A l’heure actuelle, les accusations ne reposent sur aucun fondement factuel. Le déroulement des élections relève même en partie de la responsabilité de son camp: dans le Michigan et en Pennsylvanie, les responsables électoraux ont tenté de modifier les lois pour permettre un décompte anticipé des votes par correspondance – ce que les républicains ont contrecarré. Joe Biden aurait alors eu une énorme avance avant de voir Donald Trump se rapprocher. Au lieu de cela, c’est l’inverse qui s’est produit.

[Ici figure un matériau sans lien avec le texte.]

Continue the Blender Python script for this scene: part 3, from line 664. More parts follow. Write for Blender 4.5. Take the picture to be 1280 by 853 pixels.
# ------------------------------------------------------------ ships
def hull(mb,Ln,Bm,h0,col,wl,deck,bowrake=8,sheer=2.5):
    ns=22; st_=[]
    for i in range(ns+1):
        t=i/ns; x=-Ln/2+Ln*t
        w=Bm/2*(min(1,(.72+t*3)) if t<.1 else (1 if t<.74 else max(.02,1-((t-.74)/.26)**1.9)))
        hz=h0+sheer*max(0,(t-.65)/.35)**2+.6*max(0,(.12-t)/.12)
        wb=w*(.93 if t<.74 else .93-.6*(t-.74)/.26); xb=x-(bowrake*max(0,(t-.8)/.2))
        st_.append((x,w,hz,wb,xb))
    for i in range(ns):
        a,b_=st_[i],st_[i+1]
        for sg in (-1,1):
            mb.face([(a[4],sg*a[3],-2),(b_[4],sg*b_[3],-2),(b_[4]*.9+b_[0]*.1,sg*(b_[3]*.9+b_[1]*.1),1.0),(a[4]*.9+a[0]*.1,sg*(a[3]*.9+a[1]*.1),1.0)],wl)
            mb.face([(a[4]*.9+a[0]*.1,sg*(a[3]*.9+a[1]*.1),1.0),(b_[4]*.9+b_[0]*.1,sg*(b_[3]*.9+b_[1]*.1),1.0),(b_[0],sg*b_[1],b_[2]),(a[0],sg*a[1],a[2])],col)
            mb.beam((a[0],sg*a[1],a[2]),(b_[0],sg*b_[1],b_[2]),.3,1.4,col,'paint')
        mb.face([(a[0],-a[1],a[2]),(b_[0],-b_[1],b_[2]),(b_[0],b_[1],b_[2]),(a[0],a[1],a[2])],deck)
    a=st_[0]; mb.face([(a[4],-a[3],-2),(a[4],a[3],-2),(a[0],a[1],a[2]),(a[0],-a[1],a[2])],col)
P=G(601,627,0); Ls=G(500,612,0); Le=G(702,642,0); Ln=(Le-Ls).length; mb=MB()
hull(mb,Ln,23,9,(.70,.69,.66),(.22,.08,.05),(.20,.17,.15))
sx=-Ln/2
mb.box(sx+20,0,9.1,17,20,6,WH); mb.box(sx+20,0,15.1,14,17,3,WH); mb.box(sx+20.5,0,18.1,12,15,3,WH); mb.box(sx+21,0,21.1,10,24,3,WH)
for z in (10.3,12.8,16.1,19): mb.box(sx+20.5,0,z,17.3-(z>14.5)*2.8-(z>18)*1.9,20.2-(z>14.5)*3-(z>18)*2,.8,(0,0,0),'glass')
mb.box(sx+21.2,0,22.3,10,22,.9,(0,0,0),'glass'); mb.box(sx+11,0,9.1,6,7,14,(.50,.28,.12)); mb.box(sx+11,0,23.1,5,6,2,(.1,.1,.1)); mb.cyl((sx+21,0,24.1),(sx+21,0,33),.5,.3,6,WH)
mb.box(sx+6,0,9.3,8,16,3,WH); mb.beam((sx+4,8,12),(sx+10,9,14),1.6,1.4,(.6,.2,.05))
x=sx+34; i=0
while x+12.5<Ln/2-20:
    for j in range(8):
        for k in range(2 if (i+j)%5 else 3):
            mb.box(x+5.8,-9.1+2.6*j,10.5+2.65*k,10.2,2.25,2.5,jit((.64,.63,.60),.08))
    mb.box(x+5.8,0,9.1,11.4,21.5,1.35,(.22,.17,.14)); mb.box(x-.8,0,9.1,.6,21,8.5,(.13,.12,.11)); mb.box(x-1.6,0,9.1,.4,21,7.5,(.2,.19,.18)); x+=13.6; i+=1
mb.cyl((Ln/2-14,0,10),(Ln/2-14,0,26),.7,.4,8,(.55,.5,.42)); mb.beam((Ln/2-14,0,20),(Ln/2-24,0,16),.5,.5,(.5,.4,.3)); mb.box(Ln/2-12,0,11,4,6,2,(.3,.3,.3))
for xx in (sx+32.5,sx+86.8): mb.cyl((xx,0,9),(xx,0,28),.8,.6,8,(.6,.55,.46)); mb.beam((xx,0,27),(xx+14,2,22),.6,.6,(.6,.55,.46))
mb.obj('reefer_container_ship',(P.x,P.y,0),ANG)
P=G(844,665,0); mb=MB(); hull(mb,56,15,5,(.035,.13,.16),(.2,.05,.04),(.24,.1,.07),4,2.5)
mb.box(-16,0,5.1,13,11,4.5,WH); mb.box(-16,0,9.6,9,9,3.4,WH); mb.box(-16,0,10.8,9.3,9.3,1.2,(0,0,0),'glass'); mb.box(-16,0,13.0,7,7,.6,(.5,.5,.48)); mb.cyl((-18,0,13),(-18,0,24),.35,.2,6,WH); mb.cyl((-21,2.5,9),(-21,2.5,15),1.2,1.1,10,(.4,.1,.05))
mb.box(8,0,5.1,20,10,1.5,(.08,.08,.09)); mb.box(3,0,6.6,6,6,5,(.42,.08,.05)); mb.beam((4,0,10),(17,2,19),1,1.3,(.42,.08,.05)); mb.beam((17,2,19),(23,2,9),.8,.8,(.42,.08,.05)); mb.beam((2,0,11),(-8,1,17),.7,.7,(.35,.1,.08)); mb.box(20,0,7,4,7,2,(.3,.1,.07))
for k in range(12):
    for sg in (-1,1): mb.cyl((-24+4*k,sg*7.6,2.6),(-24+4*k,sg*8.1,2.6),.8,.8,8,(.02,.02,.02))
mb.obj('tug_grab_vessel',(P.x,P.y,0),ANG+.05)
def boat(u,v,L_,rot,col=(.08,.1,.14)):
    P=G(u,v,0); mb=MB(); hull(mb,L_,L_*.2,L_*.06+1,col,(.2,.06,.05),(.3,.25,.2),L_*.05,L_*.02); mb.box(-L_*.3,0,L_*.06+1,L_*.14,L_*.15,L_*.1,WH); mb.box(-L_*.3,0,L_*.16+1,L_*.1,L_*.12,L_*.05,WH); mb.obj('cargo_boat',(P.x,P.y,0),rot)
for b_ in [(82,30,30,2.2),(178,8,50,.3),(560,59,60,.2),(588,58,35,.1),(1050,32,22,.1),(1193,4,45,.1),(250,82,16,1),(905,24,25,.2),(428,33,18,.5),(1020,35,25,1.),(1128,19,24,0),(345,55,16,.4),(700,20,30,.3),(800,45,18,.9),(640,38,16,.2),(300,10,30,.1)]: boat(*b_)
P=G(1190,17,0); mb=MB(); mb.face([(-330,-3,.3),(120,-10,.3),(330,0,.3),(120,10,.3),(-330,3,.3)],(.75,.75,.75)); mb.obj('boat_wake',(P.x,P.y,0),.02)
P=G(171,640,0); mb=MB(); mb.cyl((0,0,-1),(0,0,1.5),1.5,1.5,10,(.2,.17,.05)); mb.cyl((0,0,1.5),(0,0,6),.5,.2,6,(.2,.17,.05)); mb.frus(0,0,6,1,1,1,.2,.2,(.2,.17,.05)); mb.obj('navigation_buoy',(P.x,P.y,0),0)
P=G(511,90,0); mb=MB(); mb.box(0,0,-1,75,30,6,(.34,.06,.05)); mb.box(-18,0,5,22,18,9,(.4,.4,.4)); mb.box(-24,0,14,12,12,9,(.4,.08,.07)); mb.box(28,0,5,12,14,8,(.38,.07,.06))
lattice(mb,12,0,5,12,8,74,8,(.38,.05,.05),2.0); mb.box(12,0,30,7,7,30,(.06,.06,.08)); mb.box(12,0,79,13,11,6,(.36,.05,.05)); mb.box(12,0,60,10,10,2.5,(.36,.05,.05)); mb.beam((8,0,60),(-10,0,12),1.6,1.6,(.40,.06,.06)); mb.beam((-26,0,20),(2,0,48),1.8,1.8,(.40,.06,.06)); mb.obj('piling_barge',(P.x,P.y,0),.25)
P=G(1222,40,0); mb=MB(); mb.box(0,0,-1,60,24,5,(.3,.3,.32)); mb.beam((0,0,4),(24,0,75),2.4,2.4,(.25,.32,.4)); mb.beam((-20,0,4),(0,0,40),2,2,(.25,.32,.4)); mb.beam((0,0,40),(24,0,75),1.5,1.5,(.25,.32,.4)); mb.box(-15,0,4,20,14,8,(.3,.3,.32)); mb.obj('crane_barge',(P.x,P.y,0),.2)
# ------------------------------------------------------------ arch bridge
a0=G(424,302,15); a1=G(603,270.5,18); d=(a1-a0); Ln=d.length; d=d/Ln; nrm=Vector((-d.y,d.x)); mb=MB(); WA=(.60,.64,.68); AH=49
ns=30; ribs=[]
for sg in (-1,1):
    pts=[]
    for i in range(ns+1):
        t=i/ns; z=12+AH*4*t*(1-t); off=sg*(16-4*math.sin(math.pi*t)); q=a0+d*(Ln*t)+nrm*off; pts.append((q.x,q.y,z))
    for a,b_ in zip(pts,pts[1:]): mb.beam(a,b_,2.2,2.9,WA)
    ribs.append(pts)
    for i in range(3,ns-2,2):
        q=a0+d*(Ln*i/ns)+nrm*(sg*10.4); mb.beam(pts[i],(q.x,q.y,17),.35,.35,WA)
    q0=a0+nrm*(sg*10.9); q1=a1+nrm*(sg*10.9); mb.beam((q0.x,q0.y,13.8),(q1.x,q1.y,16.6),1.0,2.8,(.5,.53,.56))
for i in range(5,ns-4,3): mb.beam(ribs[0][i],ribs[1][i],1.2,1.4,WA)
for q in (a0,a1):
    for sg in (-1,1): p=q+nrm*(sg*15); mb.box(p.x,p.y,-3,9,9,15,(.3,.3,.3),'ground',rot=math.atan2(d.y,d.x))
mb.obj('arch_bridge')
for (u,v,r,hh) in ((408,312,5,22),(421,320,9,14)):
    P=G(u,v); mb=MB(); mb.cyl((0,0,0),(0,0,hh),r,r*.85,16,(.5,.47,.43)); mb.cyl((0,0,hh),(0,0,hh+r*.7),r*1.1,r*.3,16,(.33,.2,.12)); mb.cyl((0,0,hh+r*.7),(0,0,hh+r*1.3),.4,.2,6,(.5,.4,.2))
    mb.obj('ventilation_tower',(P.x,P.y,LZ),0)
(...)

Le procureur général qui a rejeté la motion de Trump visant à arrêter le comptage en Pennsylvanie a été nommé sous le mandat du républicain George W. Bush. Et il a même haussé le ton face aux avocats de Donald Trump: «C’est quoi, votre problème?» Le problème, c’est qu’il n’y a manifestement aucune preuve de fraude et que sans preuve, cela devient difficile. C’est notamment pour cette raison que la Maison-Blanche appelle presque désespérément d’éventuels témoins à s’exprimer.
Les perspectives
Donald Trump est passé maître dans l’art de déterminer les discours. Aucun président sortant n’a jamais reçu autant de votes «populaires», a-t-il affirmé dernièrement dans un tweet. C’est probablement vrai – mais les Etats-Unis n’ont jamais compté autant d’habitants et beaucoup plus de gens se sont inscrits pour participer à ce scrutin. Dans le même temps, il est vrai qu’aucun candidat n’a jamais reçu autant de suffrages que Joe Biden. Mais cela n’empêche pas Donald Trump de se vanter.
En revanche, les chiffres disent tout autre chose – et comme le président de 74 ans n’est pas en mesure de les contester, il devra probablement quitter la Maison-Blanche. Potentiellement épuisés après cette longue campagne électorale, les partisans de Donald Trump auront constaté avec soulagement que Joe Biden leur a tendu la main dans son discours de victoire.
Par ailleurs, Donald Trump envisage à présent d’organiser de nouveaux événements – pour pouvoir financer les recours électoraux et les recomptages avec l’argent de son public. On ignore quand le New-Yorkais cédera – si tant est qu’il finisse par céder. L’idée qu’il puisse se relancer immédiatement dans une campagne pour 2024 après sa défaite est tout sauf à exclure.